> _WORK TO BE COMPLETED_
Give only the number of lines in the records below that contain the word "from".

(Entries with scene source code)
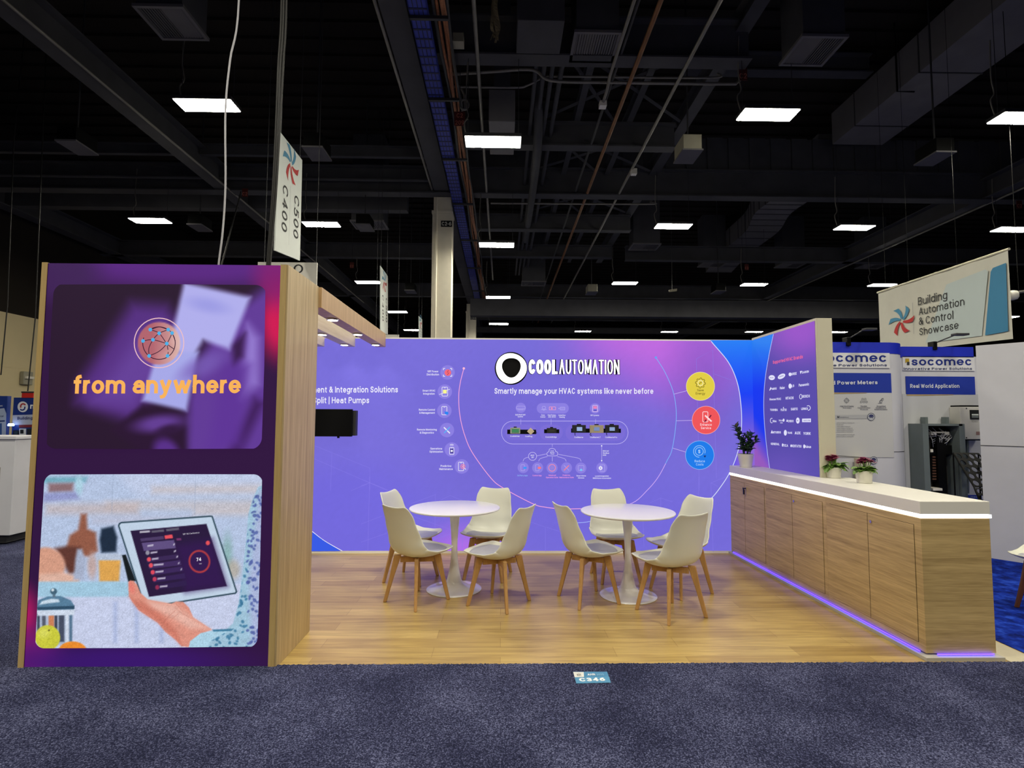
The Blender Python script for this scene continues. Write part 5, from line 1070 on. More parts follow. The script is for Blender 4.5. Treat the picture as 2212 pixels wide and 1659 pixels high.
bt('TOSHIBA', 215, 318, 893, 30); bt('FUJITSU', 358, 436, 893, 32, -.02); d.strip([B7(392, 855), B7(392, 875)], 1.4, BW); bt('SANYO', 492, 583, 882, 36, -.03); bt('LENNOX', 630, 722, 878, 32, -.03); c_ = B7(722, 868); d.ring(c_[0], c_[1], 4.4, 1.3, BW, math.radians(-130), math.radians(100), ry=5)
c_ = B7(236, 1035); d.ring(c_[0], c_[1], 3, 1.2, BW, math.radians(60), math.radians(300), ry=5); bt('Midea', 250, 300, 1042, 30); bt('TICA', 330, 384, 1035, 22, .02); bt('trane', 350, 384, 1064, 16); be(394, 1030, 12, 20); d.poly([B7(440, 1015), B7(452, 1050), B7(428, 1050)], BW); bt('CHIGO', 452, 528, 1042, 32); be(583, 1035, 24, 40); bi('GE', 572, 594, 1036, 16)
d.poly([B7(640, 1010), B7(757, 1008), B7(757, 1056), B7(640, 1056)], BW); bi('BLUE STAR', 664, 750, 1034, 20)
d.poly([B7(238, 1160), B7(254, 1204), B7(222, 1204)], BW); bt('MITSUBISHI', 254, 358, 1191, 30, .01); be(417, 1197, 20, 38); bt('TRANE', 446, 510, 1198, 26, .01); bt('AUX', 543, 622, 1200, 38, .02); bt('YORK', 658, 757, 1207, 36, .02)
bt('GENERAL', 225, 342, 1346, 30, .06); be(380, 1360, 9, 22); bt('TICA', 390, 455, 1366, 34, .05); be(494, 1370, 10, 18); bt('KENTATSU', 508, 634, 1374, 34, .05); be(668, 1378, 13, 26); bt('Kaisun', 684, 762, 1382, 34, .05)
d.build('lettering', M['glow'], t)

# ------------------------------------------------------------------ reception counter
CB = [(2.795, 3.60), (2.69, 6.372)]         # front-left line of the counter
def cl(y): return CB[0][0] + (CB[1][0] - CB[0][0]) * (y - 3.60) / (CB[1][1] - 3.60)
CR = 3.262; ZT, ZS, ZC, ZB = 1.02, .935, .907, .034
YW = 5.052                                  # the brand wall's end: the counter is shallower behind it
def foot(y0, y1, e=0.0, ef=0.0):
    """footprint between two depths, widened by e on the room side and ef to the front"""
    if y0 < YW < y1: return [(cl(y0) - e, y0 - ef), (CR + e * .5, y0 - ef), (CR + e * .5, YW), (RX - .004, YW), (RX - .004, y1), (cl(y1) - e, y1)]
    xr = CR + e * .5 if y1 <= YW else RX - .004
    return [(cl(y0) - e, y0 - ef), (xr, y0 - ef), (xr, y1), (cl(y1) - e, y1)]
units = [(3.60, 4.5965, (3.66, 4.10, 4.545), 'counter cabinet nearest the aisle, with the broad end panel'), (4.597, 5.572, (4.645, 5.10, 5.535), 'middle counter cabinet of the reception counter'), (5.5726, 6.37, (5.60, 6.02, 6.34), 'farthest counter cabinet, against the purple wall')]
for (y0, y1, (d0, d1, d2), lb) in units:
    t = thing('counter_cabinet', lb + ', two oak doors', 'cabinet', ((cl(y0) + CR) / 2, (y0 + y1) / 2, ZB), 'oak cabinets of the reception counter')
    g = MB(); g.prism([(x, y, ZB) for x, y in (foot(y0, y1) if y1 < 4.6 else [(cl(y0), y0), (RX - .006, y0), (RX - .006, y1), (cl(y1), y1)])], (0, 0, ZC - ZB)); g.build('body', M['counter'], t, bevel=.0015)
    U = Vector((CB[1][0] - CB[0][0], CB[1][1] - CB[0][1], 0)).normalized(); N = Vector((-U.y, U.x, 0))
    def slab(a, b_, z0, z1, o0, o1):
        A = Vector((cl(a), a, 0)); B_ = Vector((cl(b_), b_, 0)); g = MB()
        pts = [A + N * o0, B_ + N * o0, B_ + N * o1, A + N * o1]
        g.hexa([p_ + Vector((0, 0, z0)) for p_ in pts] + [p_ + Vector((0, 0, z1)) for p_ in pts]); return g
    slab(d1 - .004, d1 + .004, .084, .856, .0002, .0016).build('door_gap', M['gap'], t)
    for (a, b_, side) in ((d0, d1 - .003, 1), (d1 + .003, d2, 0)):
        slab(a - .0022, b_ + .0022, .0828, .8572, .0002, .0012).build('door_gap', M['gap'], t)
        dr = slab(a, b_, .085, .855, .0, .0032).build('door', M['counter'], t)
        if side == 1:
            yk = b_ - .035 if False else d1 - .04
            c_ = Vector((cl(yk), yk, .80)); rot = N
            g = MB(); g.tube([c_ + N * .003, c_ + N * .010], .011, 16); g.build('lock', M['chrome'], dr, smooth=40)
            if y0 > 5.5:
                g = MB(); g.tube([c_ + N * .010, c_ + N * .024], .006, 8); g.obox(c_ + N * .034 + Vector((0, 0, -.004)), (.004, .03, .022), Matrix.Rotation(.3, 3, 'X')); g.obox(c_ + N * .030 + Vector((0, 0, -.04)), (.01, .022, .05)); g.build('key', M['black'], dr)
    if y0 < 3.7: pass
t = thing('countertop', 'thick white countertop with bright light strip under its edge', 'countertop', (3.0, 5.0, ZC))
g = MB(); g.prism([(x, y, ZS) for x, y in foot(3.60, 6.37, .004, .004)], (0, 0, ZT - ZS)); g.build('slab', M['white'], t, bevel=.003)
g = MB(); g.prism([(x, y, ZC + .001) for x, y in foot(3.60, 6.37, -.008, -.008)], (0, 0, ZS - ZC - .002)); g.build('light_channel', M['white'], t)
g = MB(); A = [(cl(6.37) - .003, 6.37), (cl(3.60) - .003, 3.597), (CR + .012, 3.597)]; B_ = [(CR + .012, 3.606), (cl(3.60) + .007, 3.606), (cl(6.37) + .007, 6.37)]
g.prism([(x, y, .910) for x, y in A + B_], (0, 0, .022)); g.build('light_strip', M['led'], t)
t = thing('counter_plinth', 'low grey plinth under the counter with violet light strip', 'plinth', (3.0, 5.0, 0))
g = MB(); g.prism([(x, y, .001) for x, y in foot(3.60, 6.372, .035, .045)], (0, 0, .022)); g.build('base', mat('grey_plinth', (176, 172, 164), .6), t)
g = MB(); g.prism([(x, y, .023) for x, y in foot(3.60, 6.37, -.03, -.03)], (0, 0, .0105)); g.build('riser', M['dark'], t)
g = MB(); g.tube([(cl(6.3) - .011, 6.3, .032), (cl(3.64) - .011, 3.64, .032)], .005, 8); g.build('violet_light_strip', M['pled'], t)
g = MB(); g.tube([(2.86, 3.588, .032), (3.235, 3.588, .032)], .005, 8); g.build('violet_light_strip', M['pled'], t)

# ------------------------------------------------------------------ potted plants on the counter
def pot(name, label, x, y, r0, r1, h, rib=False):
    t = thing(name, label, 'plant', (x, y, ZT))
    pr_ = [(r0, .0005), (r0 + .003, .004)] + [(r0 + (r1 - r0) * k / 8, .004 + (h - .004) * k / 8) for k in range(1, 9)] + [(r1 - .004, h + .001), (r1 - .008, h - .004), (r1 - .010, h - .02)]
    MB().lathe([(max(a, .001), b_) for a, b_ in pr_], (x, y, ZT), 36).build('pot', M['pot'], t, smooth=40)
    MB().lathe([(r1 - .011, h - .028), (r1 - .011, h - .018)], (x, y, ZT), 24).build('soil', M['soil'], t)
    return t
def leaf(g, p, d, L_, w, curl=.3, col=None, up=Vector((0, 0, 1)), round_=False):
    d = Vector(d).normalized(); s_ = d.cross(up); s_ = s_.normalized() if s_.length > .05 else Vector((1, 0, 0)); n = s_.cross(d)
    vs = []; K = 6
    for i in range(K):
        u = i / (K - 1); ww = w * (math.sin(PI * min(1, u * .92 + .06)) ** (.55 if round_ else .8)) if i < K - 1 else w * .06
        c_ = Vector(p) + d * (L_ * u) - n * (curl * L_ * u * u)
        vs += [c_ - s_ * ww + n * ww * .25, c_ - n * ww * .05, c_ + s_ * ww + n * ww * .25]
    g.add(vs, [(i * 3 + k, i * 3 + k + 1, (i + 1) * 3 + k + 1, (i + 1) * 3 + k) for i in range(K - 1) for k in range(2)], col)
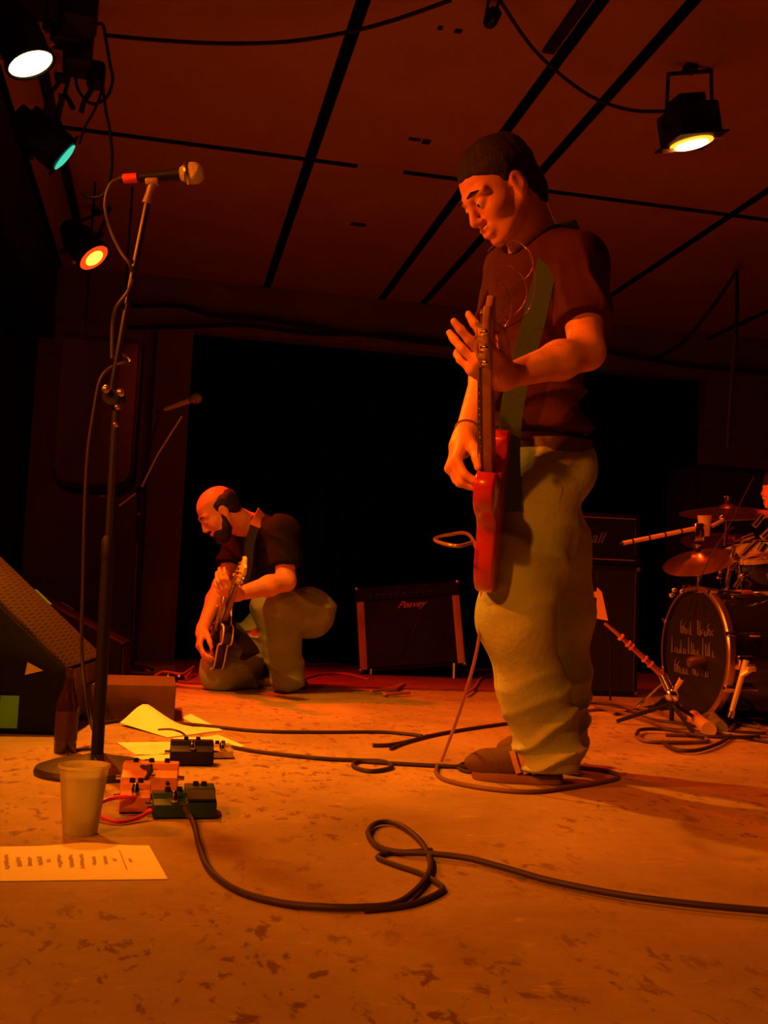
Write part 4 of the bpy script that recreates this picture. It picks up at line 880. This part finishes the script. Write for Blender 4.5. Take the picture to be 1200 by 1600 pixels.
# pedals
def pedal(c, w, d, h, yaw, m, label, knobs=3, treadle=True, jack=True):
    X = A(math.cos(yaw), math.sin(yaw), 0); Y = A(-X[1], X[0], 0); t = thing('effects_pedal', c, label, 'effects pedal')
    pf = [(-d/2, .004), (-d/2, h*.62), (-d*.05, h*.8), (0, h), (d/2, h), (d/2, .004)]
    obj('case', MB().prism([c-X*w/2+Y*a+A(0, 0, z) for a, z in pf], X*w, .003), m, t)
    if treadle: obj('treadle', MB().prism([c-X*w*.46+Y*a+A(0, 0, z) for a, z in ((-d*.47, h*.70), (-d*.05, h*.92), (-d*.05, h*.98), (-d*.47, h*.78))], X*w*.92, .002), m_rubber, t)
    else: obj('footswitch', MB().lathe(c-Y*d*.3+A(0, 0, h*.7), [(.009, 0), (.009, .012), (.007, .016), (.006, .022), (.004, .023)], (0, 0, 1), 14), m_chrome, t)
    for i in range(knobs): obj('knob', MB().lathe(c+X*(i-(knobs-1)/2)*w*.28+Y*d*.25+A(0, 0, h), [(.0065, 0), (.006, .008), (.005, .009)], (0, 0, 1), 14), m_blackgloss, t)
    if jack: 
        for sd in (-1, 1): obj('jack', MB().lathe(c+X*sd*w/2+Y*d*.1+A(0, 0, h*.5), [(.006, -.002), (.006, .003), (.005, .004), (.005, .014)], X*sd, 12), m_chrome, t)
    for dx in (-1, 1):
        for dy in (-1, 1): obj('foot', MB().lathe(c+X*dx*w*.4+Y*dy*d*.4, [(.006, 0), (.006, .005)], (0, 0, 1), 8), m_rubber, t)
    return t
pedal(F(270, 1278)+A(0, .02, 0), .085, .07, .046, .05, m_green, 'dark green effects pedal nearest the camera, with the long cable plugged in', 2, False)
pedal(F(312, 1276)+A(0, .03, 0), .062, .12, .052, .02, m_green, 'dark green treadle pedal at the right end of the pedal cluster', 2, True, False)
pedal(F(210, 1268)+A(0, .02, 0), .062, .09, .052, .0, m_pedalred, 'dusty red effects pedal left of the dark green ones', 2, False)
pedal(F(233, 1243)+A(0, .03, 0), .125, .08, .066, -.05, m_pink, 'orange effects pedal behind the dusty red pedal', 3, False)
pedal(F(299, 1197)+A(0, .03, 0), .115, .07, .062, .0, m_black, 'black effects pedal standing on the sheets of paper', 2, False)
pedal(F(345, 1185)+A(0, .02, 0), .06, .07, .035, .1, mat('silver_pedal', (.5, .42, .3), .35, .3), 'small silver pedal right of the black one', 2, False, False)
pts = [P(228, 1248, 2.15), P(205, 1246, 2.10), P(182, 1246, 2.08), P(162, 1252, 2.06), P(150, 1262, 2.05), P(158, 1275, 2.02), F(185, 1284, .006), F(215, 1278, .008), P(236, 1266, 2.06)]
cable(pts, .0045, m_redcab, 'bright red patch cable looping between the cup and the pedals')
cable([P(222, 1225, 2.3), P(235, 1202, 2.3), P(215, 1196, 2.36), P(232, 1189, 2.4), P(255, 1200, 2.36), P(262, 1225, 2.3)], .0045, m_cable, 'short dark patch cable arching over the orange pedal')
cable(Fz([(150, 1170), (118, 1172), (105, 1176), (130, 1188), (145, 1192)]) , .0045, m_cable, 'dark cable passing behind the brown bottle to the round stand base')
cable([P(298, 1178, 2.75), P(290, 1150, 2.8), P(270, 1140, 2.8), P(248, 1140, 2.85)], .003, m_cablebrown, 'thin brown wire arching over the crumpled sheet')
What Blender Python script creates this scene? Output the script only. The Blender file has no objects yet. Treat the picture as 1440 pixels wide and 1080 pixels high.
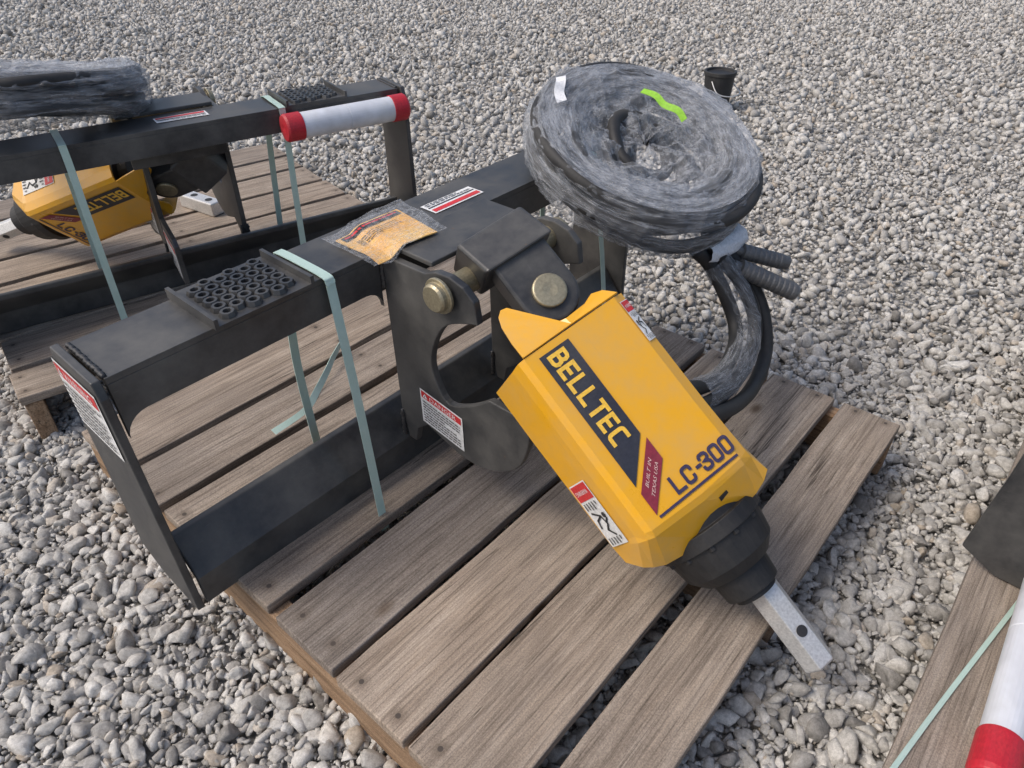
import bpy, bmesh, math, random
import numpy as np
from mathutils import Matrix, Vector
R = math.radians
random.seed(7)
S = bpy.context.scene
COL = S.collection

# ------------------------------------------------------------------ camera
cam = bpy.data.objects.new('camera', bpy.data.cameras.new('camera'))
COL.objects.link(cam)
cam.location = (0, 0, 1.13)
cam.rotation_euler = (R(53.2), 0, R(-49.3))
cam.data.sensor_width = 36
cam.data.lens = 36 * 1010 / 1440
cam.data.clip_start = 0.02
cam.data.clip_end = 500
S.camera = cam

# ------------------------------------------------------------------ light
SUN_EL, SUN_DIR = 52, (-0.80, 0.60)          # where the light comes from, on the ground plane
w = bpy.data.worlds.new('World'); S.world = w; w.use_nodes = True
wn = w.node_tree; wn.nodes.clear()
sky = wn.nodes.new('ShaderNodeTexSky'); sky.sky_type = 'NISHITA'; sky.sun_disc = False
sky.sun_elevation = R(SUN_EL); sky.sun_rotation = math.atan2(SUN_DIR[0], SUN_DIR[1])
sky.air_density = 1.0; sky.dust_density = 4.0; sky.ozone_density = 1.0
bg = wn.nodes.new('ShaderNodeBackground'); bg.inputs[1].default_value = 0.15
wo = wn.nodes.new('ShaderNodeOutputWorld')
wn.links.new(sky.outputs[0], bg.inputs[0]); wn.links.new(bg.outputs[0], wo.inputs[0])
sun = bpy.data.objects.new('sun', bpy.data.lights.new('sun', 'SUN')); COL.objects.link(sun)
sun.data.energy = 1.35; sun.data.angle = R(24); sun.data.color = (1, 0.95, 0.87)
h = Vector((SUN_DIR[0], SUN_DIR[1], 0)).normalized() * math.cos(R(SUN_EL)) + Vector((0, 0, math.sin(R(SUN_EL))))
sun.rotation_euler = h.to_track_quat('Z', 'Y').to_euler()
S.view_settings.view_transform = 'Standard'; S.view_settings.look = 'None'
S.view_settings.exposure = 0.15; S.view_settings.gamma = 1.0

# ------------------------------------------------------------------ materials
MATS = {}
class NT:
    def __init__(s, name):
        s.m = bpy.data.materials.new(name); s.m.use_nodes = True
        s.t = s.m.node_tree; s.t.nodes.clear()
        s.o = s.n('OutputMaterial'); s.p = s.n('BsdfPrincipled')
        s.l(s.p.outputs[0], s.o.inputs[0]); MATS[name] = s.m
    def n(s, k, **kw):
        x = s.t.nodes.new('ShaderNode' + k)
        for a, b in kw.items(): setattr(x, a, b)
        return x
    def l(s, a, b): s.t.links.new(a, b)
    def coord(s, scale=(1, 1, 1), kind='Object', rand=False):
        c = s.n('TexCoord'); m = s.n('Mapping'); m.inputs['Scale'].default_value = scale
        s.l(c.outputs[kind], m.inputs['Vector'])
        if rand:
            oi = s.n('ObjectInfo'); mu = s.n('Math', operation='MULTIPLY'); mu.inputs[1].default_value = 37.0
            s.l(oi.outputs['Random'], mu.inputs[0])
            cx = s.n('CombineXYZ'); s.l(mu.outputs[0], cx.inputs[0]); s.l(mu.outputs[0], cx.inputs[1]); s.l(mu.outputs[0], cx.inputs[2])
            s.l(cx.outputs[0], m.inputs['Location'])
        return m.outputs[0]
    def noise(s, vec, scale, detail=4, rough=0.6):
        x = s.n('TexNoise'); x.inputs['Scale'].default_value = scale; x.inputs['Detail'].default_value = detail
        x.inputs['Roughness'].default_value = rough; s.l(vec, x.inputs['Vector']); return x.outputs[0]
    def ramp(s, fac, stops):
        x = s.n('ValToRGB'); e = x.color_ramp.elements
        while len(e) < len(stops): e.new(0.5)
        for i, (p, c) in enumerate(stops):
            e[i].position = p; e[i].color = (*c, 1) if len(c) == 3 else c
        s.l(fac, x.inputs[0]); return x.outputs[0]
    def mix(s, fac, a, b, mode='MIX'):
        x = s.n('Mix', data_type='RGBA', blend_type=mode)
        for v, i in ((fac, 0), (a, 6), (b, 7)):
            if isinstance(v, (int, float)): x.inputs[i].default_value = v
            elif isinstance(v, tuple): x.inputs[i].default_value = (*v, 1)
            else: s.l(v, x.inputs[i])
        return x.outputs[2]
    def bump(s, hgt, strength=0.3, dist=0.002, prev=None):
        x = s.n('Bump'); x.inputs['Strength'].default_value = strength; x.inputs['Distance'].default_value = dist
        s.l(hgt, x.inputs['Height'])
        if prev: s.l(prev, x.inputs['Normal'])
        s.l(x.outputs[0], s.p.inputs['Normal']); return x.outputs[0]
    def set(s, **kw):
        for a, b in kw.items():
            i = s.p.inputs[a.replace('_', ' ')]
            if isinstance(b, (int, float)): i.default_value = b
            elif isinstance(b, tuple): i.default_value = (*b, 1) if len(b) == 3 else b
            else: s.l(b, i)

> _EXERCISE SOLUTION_
3